In Laravel, it’s very easy to get this URL dynamically, as not all URLs are static in web applications. The current URL can also be used to create hyperlinks for your web application. We will be working with three methods, as shown below.
URL::current();;
URL::full();
URL::previous();
URL::current()
The first method, URL::current();
, returns the current URL without a query string.
Let’s see an example by creating a route and returning the value of the URL::current();
.
<?php
// app/routes.php
Route::get('/current/url', function()
{
return URL::current();
});
The code above will return a URL like this, http://yoursite.com/current/url
, if you visited the corresponding route /current/url
,
without the query string.
URL::full()
Let’s look at the URL::full();
method.
This returns the URL alongside the query string.
<?php
// app/routes.php
Route::get('/current/url', function()
{
return URL::full();
});
Make a get
request to check if a query string is returned.

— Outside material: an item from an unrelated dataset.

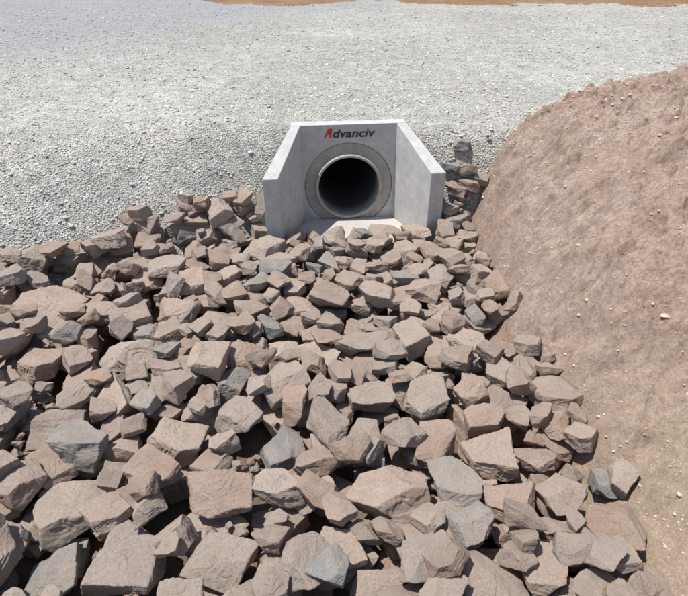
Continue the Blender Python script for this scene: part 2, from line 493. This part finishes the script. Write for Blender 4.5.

Visit this URL in your application: /current/url?john=doe
.
You will notice that it does not have the same return as URL:::current()
.
It returns http://yoursite.com/current/url?john=doe
, which is the dynamism referred to earlier in the shot.
URL::previous()
Lastly, let’s look at the URL::previous()
method.
<?php
// app/routes.php
Route::get('first', function()
{
// Redirect to the second route.
return Redirect::to('second');
});
Route::get('second', function()
{
return URL::previous();
});
This method applies to cases when you set a redirect and you want to catch where the user was redirected from. The code above returns http://yoursite.com/first
, because although the current route might be second, it was redirected from the first route.